Given problem ▸ Retype the whole listing, please, keeping every line exact and dropping the pictures.

Supplied data ▸
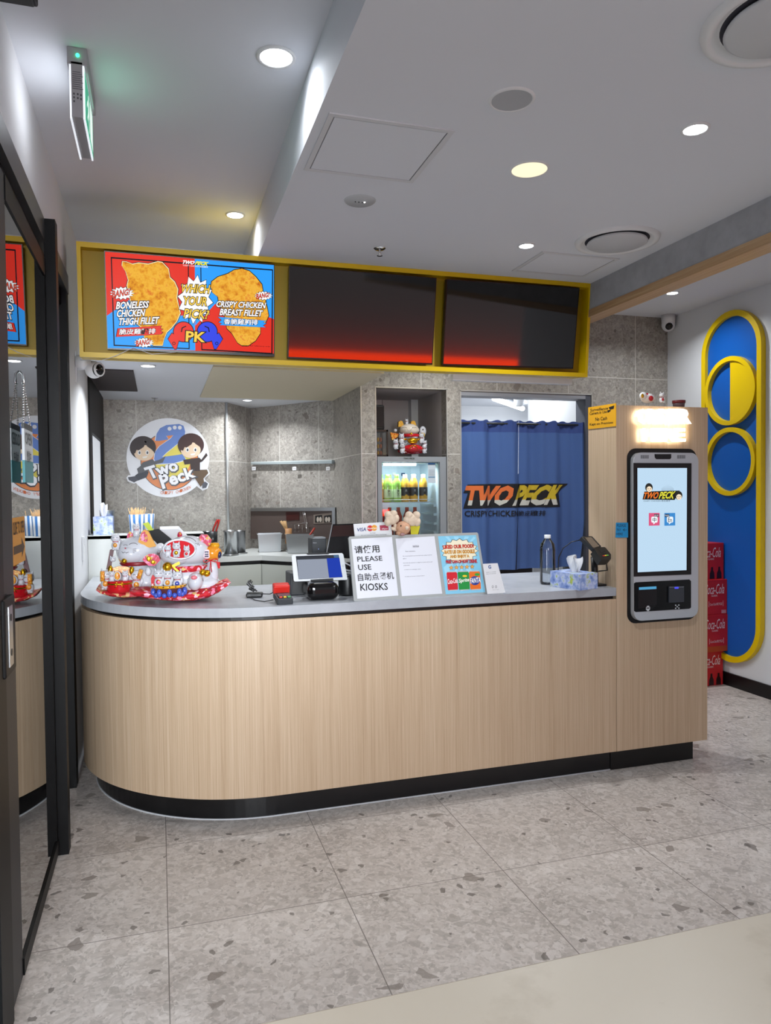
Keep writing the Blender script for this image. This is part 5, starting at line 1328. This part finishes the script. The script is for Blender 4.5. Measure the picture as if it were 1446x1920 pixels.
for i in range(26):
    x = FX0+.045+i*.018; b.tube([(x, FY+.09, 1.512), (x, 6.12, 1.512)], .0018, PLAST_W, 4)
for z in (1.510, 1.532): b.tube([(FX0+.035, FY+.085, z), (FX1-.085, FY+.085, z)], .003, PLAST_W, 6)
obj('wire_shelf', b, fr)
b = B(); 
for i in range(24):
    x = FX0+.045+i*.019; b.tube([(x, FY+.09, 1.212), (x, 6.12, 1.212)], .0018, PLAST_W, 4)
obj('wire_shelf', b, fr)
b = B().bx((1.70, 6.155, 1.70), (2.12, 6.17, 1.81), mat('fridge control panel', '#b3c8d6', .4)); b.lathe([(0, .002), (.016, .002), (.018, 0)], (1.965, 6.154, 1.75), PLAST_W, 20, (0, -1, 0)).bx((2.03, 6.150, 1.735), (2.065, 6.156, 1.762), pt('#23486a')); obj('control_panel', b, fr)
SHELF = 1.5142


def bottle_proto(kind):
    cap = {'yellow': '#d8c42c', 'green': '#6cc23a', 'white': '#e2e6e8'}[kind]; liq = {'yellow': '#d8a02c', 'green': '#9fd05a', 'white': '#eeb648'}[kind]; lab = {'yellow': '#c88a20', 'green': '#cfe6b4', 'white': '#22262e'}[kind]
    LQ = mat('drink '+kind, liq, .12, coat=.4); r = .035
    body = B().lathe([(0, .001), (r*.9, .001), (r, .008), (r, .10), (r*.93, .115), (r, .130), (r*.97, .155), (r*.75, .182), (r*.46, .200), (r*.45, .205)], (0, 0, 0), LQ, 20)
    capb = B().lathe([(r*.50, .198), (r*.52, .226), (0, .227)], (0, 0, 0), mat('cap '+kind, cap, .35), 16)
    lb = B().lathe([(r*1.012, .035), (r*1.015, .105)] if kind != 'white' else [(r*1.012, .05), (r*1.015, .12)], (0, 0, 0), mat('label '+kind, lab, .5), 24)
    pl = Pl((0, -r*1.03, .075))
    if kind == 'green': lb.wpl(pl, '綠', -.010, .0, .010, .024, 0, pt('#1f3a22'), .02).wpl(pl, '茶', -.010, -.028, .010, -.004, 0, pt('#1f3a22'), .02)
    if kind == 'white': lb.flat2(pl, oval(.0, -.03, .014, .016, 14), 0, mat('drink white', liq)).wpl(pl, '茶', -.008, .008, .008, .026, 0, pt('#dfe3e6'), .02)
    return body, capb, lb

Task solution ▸
Keep writing the Blender script for this image. This is part 5, starting at line 1328. This part finishes the script. The script is for Blender 4.5. Measure the picture as if it were 1446x1920 pixels.
for i in range(26):
    x = FX0+.045+i*.018; b.tube([(x, FY+.09, 1.512), (x, 6.12, 1.512)], .0018, PLAST_W, 4)
for z in (1.510, 1.532): b.tube([(FX0+.035, FY+.085, z), (FX1-.085, FY+.085, z)], .003, PLAST_W, 6)
obj('wire_shelf', b, fr)
b = B(); 
for i in range(24):
    x = FX0+.045+i*.019; b.tube([(x, FY+.09, 1.212), (x, 6.12, 1.212)], .0018, PLAST_W, 4)
obj('wire_shelf', b, fr)
b = B().bx((1.70, 6.155, 1.70), (2.12, 6.17, 1.81), mat('fridge control panel', '#b3c8d6', .4)); b.lathe([(0, .002), (.016, .002), (.018, 0)], (1.965, 6.154, 1.75), PLAST_W, 20, (0, -1, 0)).bx((2.03, 6.150, 1.735), (2.065, 6.156, 1.762), pt('#23486a')); obj('control_panel', b, fr)
SHELF = 1.5142


def bottle_proto(kind):
    cap = {'yellow': '#d8c42c', 'green': '#6cc23a', 'white': '#e2e6e8'}[kind]; liq = {'yellow': '#d8a02c', 'green': '#9fd05a', 'white': '#eeb648'}[kind]; lab = {'yellow': '#c88a20', 'green': '#cfe6b4', 'white': '#22262e'}[kind]
    LQ = mat('drink '+kind, liq, .12, coat=.4); r = .035
    body = B().lathe([(0, .001), (r*.9, .001), (r, .008), (r, .10), (r*.93, .115), (r, .130), (r*.97, .155), (r*.75, .182), (r*.46, .200), (r*.45, .205)], (0, 0, 0), LQ, 20)
    capb = B().lathe([(r*.50, .198), (r*.52, .226), (0, .227)], (0, 0, 0), mat('cap '+kind, cap, .35), 16)
    lb = B().lathe([(r*1.012, .035), (r*1.015, .105)] if kind != 'white' else [(r*1.012, .05), (r*1.015, .12)], (0, 0, 0), mat('label '+kind, lab, .5), 24)
    pl = Pl((0, -r*1.03, .075))
    if kind == 'green': lb.wpl(pl, '綠', -.010, .0, .010, .024, 0, pt('#1f3a22'), .02).wpl(pl, '茶', -.010, -.028, .010, -.004, 0, pt('#1f3a22'), .02)
    if kind == 'white': lb.flat2(pl, oval(.0, -.03, .014, .016, 14), 0, mat('drink white', liq)).wpl(pl, '茶', -.008, .008, .008, .026, 0, pt('#dfe3e6'), .02)
    return body, capb, lb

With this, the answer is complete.